Over his entire career Sombart tried to explain the origins and growth of the capitalist system of economic organization. In addition to his multivolume work on modern capitalism, he published four specialized books on the emergence of capitalism, relating it to such diverse factors as the bourgeois mentality, the Jewish people, warfare, and luxury consumption. To ground his theories Sombart employed a massive quantity of secondary historical material, varying from statistics and letters to novels and travel accounts. Because of his historical approach to economic issues, he is often seen as the last member of the German historical school to dominate economic thinking in Germany in the second half of the nineteenth century. It is difficult, however, to place Sombart in any school of thought, because his theories and political views changed repeatedly. He started his career as a Marxian economist, became a conservative, and ended as a sympathizer with Adolph Hitler’s Nazi regime.
Undoubtedly, Sombart’s masterpiece is Der Moderne Kapitalismus (Modern Capitalism), published in 1902, expanded in 1916-1917, and enlarged in 1927. This three-volume work, which has never been translated into English, explored the historical evolution of the European economy in the direction of modern capitalism. It was Sombart, not Karl Marx, who coined the word capitalism and described it as a unique economic system in human history characterized by the passion of entrepreneurs to build up pecuniary capital—in other words, to make money. He divided the capitalist era into three stages: (1) early capitalism (1500-1760), dominated by a handicraft mentality, (2) high capitalism (1760-1914), in which the Industrial Revolution spread from England to western Europe and the United States, and (3) late capitalism (starting with World War I), typified by growing state intervention. Next to the entrepreneurial pursuit of profit, Sombart identified major historical events such as the discovery of double-entry bookkeeping and the application of new technologies in industry as the main drivers of capitalist development.
One of the studies Sombart published in connection with Der Moderne Kapitalismus was Die Juden und das Wirtschaftsleben (1911), translated as The Jews and Modern Capitalism (1951). Unlike the well-known sociologist Max Weber (1864-1920), who linked the rise of capitalism to the Protestant work ethic, Sombart suggested a link between the Jews and capitalist development. As he saw it, the shift in entrepreneurial activity from southern to northern Europe between the fifteenth and seventeenth centuries resulted from the move of Jews from Spain, Portugal, and Italy to Germany, Holland, and England. For Sombart, it was no surprise that areas from which the Jews fled underwent economic decline, whereas those they entered gained strength; as he saw it, the Jewish character and religion had “the same leading ideas as capitalism” (1951, p. 205). Sombart’s book did not express outright anti-Semitism; but his discussion of Jews as a group was rife with prejudices that clearly laid the ground for his later sympathy with the Nazis.

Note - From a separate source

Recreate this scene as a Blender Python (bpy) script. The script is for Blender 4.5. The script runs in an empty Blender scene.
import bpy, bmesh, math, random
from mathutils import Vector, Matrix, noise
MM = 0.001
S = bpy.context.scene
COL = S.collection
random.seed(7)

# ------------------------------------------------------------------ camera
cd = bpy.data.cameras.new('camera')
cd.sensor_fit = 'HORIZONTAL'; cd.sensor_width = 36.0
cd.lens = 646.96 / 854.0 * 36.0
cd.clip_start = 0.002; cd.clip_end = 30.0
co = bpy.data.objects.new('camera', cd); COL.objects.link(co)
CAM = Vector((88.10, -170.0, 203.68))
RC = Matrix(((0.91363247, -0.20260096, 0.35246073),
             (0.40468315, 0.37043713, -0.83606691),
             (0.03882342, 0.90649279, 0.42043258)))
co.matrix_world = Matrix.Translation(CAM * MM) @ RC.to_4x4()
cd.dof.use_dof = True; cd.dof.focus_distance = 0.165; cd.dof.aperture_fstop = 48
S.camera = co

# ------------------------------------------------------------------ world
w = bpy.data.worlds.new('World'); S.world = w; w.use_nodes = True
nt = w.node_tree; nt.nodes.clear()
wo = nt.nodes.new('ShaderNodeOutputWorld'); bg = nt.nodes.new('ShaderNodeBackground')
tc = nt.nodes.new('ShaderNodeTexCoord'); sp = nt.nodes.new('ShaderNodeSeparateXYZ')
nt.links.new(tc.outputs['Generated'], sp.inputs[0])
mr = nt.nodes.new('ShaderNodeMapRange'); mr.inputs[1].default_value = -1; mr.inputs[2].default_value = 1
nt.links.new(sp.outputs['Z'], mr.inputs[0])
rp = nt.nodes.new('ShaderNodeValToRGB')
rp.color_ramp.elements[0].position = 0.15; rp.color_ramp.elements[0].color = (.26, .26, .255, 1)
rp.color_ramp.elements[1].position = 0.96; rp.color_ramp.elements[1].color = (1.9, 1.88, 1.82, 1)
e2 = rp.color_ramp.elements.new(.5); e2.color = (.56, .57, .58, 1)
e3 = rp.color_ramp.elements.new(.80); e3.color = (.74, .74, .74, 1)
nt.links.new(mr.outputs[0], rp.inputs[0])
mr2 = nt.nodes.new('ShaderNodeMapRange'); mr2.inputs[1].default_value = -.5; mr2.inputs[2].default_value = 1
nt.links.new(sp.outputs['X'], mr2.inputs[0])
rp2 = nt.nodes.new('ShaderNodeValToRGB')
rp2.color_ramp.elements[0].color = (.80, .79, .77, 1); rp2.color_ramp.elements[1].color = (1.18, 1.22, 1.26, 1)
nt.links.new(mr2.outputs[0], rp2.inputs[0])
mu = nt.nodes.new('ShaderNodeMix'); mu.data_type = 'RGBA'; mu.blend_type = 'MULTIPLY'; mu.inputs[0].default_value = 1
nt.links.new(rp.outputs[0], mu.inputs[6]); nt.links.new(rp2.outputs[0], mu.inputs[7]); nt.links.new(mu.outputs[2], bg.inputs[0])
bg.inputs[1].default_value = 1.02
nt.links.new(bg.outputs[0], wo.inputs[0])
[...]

Although Sombart was the most productive German economist of his time, he did not achieve fame or earn widespread admiration. His work is overly descriptive, disproportionately concerned with history, sloppy with data, and lacking in theoretical rigor; moreover, his political positions were unsavory. Still, Sombart’s historical approach to economic development influenced the first American institutional economists, the French historians of the Annales school, and, most importantly, the economist Schumpeter. For example, Sombart coined the popular term creative destruction, which, along with some of his insights on capitalism, is usually attributed to Schumpeter. Since the late 1990s there has been some renewed interest in Sombart’s work, owing to the growing emphasis on the role of historical specificity in economics.
Bibliography:
- Backhaus, Jürgen, ed. 1996. Werner Sombart (1863–1941): Social Scientist. 3 vols. Marburg, Germany: Metropolis-Verlag.
- Hodgson, Geoffrey M. 2002. How Economics Forgot History: The Problem of Historical Specificity in Social Science. London and New York: Routledge.
- Sombart, Werner. 1902–1927. Der Moderne Kapitalismus: Historisch-Systematische Darstellung des gesamteuropäischen Wirtschaftslebens von seinen Anfängen bis zur Gegenwart. 3 vols. Munich: Deutscher Taschenbuch Verlag, 1987.
- Sombart, Werner. 1911. Die Juden und das Wirtschaftsleben. Leipzig: Duncker & Humblot. Trans. by Mortimer Epstein as The Jews and Modern Capitalism. Glencoe, IL: Free Press, 1951.